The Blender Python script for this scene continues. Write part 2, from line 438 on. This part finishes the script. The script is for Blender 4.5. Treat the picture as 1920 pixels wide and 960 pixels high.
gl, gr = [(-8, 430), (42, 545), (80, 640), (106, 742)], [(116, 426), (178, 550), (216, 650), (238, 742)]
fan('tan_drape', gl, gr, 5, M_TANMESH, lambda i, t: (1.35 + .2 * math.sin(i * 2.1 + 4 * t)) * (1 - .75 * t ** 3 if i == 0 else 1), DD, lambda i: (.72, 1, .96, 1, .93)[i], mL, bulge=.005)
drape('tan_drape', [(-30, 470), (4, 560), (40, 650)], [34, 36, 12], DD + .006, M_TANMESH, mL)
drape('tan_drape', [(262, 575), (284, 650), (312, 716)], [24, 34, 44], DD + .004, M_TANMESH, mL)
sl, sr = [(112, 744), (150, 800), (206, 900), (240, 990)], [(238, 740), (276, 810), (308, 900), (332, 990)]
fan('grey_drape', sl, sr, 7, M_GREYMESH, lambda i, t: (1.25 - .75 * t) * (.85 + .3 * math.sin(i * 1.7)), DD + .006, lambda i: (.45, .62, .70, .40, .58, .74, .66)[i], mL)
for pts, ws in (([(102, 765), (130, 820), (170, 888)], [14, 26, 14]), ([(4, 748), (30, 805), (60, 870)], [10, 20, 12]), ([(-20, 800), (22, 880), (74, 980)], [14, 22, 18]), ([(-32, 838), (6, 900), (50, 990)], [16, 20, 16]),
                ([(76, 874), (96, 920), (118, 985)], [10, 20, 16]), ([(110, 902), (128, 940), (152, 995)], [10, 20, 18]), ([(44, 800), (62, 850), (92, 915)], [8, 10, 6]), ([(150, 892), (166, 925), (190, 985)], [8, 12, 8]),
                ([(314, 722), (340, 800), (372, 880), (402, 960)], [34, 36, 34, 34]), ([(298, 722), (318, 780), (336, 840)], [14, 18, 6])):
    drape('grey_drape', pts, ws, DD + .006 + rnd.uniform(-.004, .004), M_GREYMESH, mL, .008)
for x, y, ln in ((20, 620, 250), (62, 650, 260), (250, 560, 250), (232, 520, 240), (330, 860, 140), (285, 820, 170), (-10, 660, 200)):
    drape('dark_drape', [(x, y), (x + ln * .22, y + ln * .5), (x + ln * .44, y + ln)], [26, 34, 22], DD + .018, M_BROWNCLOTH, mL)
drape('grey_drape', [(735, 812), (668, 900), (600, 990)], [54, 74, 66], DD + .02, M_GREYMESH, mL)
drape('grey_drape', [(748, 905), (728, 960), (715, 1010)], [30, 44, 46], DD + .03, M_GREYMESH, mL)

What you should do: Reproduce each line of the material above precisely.

Response for this exercise:
The Blender Python script for this scene continues. Write part 2, from line 438 on. This part finishes the script. The script is for Blender 4.5. Treat the picture as 1920 pixels wide and 960 pixels high.
gl, gr = [(-8, 430), (42, 545), (80, 640), (106, 742)], [(116, 426), (178, 550), (216, 650), (238, 742)]
fan('tan_drape', gl, gr, 5, M_TANMESH, lambda i, t: (1.35 + .2 * math.sin(i * 2.1 + 4 * t)) * (1 - .75 * t ** 3 if i == 0 else 1), DD, lambda i: (.72, 1, .96, 1, .93)[i], mL, bulge=.005)
drape('tan_drape', [(-30, 470), (4, 560), (40, 650)], [34, 36, 12], DD + .006, M_TANMESH, mL)
drape('tan_drape', [(262, 575), (284, 650), (312, 716)], [24, 34, 44], DD + .004, M_TANMESH, mL)
sl, sr = [(112, 744), (150, 800), (206, 900), (240, 990)], [(238, 740), (276, 810), (308, 900), (332, 990)]
fan('grey_drape', sl, sr, 7, M_GREYMESH, lambda i, t: (1.25 - .75 * t) * (.85 + .3 * math.sin(i * 1.7)), DD + .006, lambda i: (.45, .62, .70, .40, .58, .74, .66)[i], mL)
for pts, ws in (([(102, 765), (130, 820), (170, 888)], [14, 26, 14]), ([(4, 748), (30, 805), (60, 870)], [10, 20, 12]), ([(-20, 800), (22, 880), (74, 980)], [14, 22, 18]), ([(-32, 838), (6, 900), (50, 990)], [16, 20, 16]),
                ([(76, 874), (96, 920), (118, 985)], [10, 20, 16]), ([(110, 902), (128, 940), (152, 995)], [10, 20, 18]), ([(44, 800), (62, 850), (92, 915)], [8, 10, 6]), ([(150, 892), (166, 925), (190, 985)], [8, 12, 8]),
                ([(314, 722), (340, 800), (372, 880), (402, 960)], [34, 36, 34, 34]), ([(298, 722), (318, 780), (336, 840)], [14, 18, 6])):
    drape('grey_drape', pts, ws, DD + .006 + rnd.uniform(-.004, .004), M_GREYMESH, mL, .008)
for x, y, ln in ((20, 620, 250), (62, 650, 260), (250, 560, 250), (232, 520, 240), (330, 860, 140), (285, 820, 170), (-10, 660, 200)):
    drape('dark_drape', [(x, y), (x + ln * .22, y + ln * .5), (x + ln * .44, y + ln)], [26, 34, 22], DD + .018, M_BROWNCLOTH, mL)
drape('grey_drape', [(735, 812), (668, 900), (600, 990)], [54, 74, 66], DD + .02, M_GREYMESH, mL)
drape('grey_drape', [(748, 905), (728, 960), (715, 1010)], [30, 44, 46], DD + .03, M_GREYMESH, mL)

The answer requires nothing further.